While raising the tax on gasoline, the Reagan administration would eliminate the excise tax on automobile and small truck tires as part of its new highway tax and repair program. But for larger trucks it would substantially increase the tire and some other taxes, according to copies of the bill that trickled out yesterday.

The main provision of the bill is the increase in the existing federal gasoline and diesel fuel tax from 4 to 9 cents a gallon. This would all be collected at the refinery, as the gasoline tax is now; refiners would choose how much of it to pass along.

The gasoline tax increase would be paid by everyone. But lesser provisions of the bill would be more selective. Confirming the worst fears of the trucking lobby, these provisions would strike a heavy tax blow at the biggest trucks.

The idea is to make such trucks pay their fair share for the damage they do the nation's crumbling roadbeds. A recent Transportation Department study, which the truckers dispute, says they vastly underpay for this.

In return for the tax increase, however, the truckers would get something they want badly: the unfettered right to run heavier, wider trucks with as many as two trailers on any 12-foot-wide highway lane in the country. Truck width, weight and trailer limits vary from state to state and truckers have persuaded the administration that the lack of conformity results in a substantial loss of productivity.

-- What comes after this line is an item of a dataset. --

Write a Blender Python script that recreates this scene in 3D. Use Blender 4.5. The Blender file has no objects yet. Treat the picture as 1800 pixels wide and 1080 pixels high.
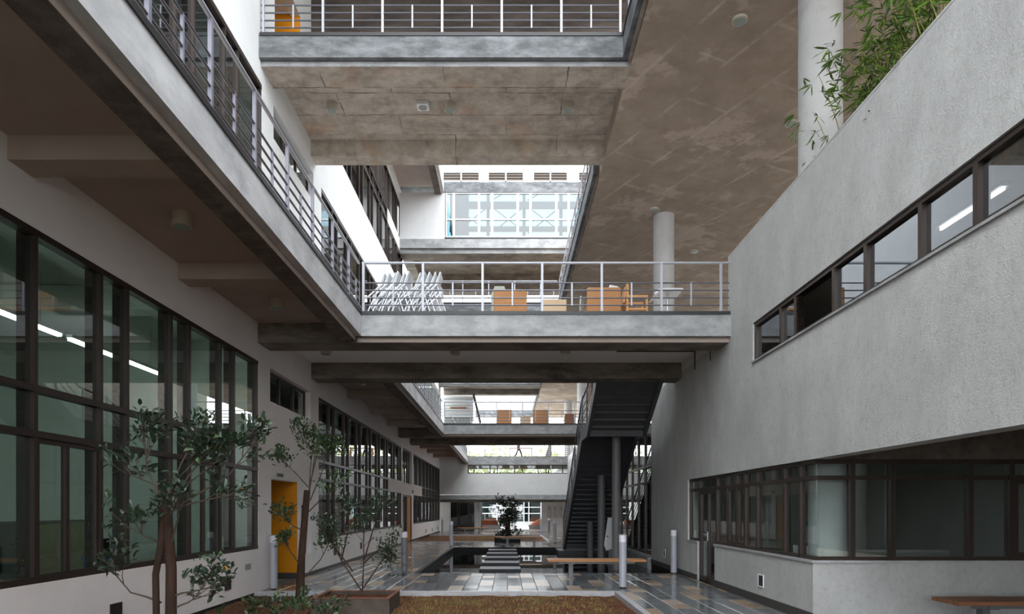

The administration proposal would also:

* Ease environmental review requirements when a federally aided highway project would require the taking of parkland or land involving historical sites.

* Emphasize the early completion of the few unfinished -- and in most cases highly controversial -- sections of the interstate highway system.

* Substantially increase federal money for rebuilding tired bridges.

* Establish for the first time a "transit infrastructure" program to rebuild bus and subway systems.

* Eliminate by the end of fiscal 1984 all federal assistance for local transit operating costs, such as driver salaries.

All of these programs would be financed from the Highway Trust Fund, meaning the fuel, tire and some lesser taxes. The administration would adjust these taxes as follows:

* The existing 9.75-cents-per-pound tax on all tires would be increased to 25 cents per pound but levied only against tires weighing more than 100 pounds, thus eliminating taxes on tires for automobiles and many small trucks.

* The tax on retread rubber -- used mostly by truckers -- would jump from 5 cents to 25 cents a pound.

* An 8 percent tax on all truck parts would be increased to 12 percent but would be assessed only against trucks weighing 33,000 pounds or more; that would eliminate taxes on about 90 percent of all truck parts.

* The tax on new trucks is presently 10 percent of the purchase price on all trucks above 10,000 pounds. The administration bill would increase that to 12 percent and apply it only to trucks weighing 33,000 pounds or more, and thus eliminate the federal tax on about three-fourths of new truck sales.

* The existing heavy vehicle use tax of $3 per 1,000 pounds of gross weight for any truck of 26,000 pounds or more would be assessed only against trucks weighing 55,000 pounds or more and would be charged on an escalating scale.

* Existing taxes on inner tubes and lubricating oil would be eliminated.

The truckers have calculated that the package could increase fees on the heaviest trucks from about $1,600 annually to more than $5,000 annually, and "we're not accepting that," a trucking industry official said.